I, on the other hand, am more consistently conscious of both my dog's presence and his needs. I am sensitive to the fact that he is actually emptying his bowl and anticipate its soon-to-be emptiness. There are times when I may miss the consumption of the last morsel but am quickly made aware when the dog may quietly stare at me or allow the ball that accompanies his dinner to drop from his mouth and bounce around the bowl.

The dog must do more to get my wife's attention than he does to get mine. Is there a metaphor here that shows us something about how we relate to God? Could it be that each of us learns by experience what "works" to get God's attention? God isn't different like my wife and are; that's not my point. My point is that we are different and we learn good and not so good ways to try and get God's attention. Sometimes we have to ignore or discipline our dog because his attention-seeking ways are distracting or simply unacceptable. We often experience the same response (or lack of) when we try to push conventionally unhealthy buttons thinking it will endear God to our narcissisum. ("name it and claim it" just for an example.)

It is comforting to consider, though, that God may be so fathomless that he knows how to relate to each of us and to allow our connection with him to develop through time and experience.

Saturday, March 5, 2011

Scraping away the Barncle of "Worship"

Worship. Perhpas the most attractive and trendy church-word in circulation. It is the focus of church marketing and professional aspirations. It hasn't always been like this. When I was in college 30 years ago, the trendy area of institutional church-life (barnacle?) was Christian Education. It was the church staff position that was hired first after the pastor. People were into "education" and Sunday School was all the rage.

Not anymore. Where it used to be that the first building project a church would embark on was an education annex, it is now the "worship center". The church staff position in the greatest demand is "worship leader". The talk among church consumers is comparing worship environments- the best band, the light and stage, and of course, the presence of God that is felt when they "worship".

And yet, the Bible never defines "worship" as the 20 to 30 minute musical experience that is a key ingredient to the weekly church service. Paul defined worship in Romans 12:1-2 as sacrificial living. He never included soft lights that accompany slow music with relevant words and an acoustic guitar.

Worship is breathing. Worship is acting. Worship is loving (God and others). Worship is working. Worship is eating chips. Worship is exercising. Worship is.......LIFE. Life as a follower of Jesus isn't segmented by periods of time on the Sunday morning clock. Life in Jesus is just that- LIFE, everything! This would include time spent in the buildings we call "churches".

But, please, let's stop elevating music time on Sundays (re: worship) to a place that limits what it is. Let's explore life in Jesus and let our songs and gatherings reflect transformation in our expressions.

It may be hard to admit (and Whelks no doubt are uncomforatble on barnacles) but our church music time is simply reflecting if not competing with the music culture of our time.
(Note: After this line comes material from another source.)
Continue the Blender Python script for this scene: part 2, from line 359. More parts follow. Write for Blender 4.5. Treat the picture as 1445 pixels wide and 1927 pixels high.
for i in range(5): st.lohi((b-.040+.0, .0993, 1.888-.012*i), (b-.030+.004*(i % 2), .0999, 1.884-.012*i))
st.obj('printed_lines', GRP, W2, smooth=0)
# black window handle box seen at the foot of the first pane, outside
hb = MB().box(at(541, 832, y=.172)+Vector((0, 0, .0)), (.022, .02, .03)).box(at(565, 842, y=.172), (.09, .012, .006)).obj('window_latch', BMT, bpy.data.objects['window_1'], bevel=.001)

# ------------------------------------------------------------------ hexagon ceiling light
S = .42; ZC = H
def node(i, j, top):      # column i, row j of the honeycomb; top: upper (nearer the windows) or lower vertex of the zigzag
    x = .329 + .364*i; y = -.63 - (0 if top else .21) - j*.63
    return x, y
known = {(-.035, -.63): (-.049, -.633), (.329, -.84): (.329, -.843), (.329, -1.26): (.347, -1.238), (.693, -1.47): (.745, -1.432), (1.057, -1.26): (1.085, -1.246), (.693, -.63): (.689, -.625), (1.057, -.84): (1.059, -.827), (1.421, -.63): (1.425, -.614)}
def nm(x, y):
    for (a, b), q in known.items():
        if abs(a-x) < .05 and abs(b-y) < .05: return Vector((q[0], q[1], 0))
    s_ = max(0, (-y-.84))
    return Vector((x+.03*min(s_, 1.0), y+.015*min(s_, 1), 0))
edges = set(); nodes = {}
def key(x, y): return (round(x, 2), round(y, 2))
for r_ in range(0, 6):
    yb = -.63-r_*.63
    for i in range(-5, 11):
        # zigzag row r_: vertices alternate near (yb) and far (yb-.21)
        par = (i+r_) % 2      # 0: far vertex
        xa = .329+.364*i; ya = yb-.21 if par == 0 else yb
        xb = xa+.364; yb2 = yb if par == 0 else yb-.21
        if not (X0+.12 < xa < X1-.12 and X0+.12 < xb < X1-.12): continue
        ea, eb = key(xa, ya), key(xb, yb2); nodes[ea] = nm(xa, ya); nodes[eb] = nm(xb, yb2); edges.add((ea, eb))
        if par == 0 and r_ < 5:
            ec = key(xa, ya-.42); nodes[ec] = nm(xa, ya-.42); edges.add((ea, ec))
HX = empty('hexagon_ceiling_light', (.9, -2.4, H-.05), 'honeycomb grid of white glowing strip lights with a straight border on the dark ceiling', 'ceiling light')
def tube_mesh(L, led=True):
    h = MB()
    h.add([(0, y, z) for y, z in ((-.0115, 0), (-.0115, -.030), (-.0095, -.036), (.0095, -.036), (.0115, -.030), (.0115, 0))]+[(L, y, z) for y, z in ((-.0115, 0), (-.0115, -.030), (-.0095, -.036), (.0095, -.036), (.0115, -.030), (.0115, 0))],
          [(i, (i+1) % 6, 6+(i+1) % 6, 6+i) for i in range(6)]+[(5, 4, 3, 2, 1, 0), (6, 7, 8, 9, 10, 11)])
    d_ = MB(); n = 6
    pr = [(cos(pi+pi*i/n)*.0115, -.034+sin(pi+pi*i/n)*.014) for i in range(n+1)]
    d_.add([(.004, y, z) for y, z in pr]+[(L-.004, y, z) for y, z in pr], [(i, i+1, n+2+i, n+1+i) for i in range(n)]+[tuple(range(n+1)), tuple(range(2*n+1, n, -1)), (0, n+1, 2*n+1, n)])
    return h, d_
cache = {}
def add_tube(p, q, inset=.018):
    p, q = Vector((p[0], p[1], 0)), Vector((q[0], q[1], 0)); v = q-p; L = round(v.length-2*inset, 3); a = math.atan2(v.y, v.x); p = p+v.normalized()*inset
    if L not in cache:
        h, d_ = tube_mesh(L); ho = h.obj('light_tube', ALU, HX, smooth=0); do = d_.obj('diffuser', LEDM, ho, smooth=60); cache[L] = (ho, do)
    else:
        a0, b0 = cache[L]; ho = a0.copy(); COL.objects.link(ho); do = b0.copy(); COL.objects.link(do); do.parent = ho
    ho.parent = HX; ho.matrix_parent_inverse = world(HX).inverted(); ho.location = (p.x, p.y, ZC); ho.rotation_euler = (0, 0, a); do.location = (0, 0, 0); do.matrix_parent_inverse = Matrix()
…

Flashy and enegetic events driven my celebrities in whom the audience can vicariously identify are what people pay for at rock concerts. The church simply offers the same thing hoping for some monetary response when the offering plates are past.

All of this hoopla has become synonymous with "the presence of the Lord". I can't tell you how many times I've heard (and perhaps said) "the Lord was so powerfully present in the worship today". Really? How do we know? Is it because we felt warm spiritual fuzzies or perhaps we even cried?
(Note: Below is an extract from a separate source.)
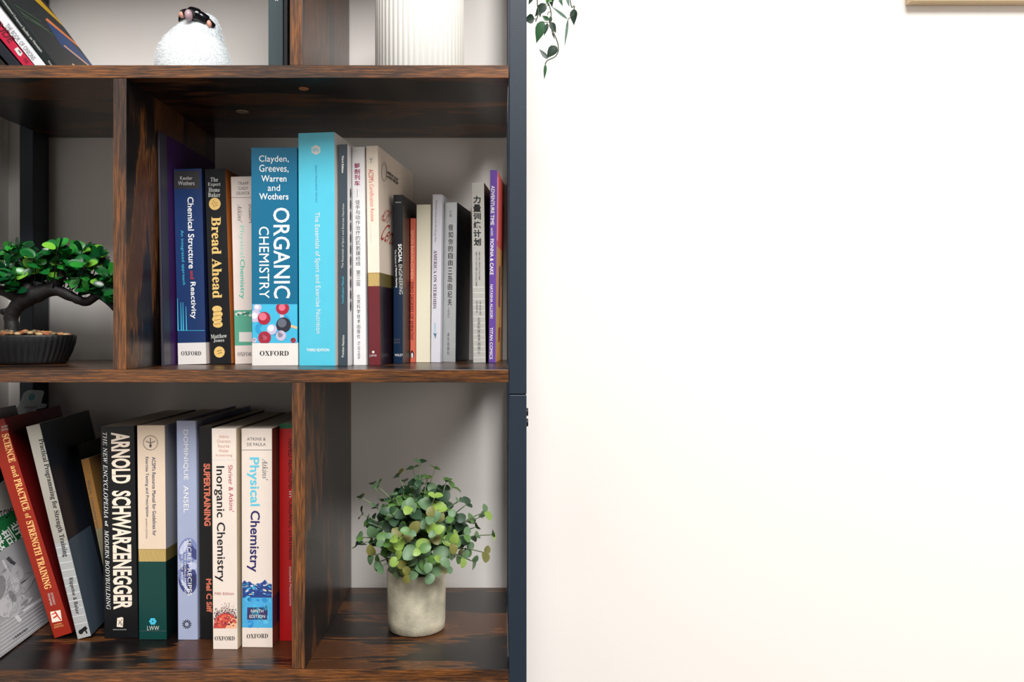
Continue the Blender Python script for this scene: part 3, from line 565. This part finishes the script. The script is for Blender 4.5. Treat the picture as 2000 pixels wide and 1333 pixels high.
# --- top shelf, leaning
def lean(label, bl_, br_, s, sp, cv, dep, vp=985, H=.235, **k):
    by = 641-514/1.08; h = H*math.cos(math.atan(s))*PPM/1.08
    return book(label, bl_, br_, bl_-s*h, br_-s*h, by-h, by, 't', vp, dep, sp, cv, group=G3, **k)
lean('black book at the far left of the top shelf, lying lowest in the lean', -2, 46, .93, paper('umber_spine', (38, 30, 28)), None, .15, H=.17)
lean('navy book with a grey edge line leaning under the crimson spine', 50, 73.5, .875, paper('midnight_spine', (28, 36, 48)), None, .15)
bk = lean('crimson paperback leaning left with dark capitals', 75, 96.5, .835, paper('crimson_spine', (190, 26, 62)), None, .15)
mr_ = ink('ink_garnet', (90, 10, 30)); text(bk, 'ATTITUDE', (-38, 5), (24, 81), 15, mr_, bold=.02)
art(bk, [([(28, 96), (37, 90), (45, 103), (41, 110), (36, 108)], palei), (seg((36, 98), (41, 104), 3), greyi)], name='emblem'); text(bk, 'INK', (48, 115), (55, 124), 8, mr_, name='publisher_lettering')
bk = lean('white book about onions leaning left with thin grey capitals', 97, 118.5, .80, paper('chalk_spine', (226, 228, 232)), None, .155)
text(bk, 'THE BOOK OF ONIONS', (13, 48), (67, 116), 8.5, greyi)
char = paper('charcoal_cover', (48, 55, 60), .45)
bk = lean('dark green book leaning left with a charcoal cover and coloured stripes', 120, 139.5, .745, paper('bottle_spine', (14, 32, 34), .4), char, .165, H=.25)
text(bk, 'Computational Compound', (4, -2), (43, 52), 5, palei); text(bk, 'Studies on Hematein', (45, 54), (82, 101), 5, palei); text(bk, 'Wengel', (94, 119), (103, 130), 4.5, palei, name='author_lettering')
ye = ink('stripe_yellow', (216, 170, 20)); og = ink('stripe_orange', (214, 120, 60)); bl2 = ink('stripe_blue', (24, 60, 110)); pp = ink('stripe_purple', (52, 30, 52)); gn = ink('stripe_green', (80, 110, 80)); pc = ink('stripe_peach', (214, 160, 120))
art(bk, [([(88, 36), (120, 60), (190, 135), (180, 135), (120, 90), (96, 52)], bl2), (seg((82, -12), (152, 68), 22), bl2), (seg((66, -8), (158, 70), 9.5), ye), (seg((74, -12), (146, 54), 9), pp), (seg((86, -12), (140, 30), 2.4), greyi), (seg((98, -12), (130, 12), 10), ye), (seg((90, 37), (170, 101), 4.5), og), (seg((125, 89), (178, 132), 2.2), pc), (seg((141, 125), (150, 132), 3), pc), (seg((30, 11), (80, 42), .8), gn), (seg((36, 20), (106, 70), .8), gn), (seg((42, 26), (85, 52), .8), gn), (seg((45, 32), (95, 60), .8), gn), (seg((26, 8), (60, 30), .7), gn)], surf='r', name='cover_print')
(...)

God no doubt is merciful to our need for such tangible witnesses. Unfortunately, we who limit God in such ways may be missing dimensions of truth simply because the reality of God's presence may transcend my limited expectations and definitions.

But we are hard pressed to find a collection of people who would be willing to take the courageous and risky position to be independent of the institutional accoutrements and "experience" God on His terms and not ours.

Imagine: "worship" that is not domesticated in a live band....hmmmm.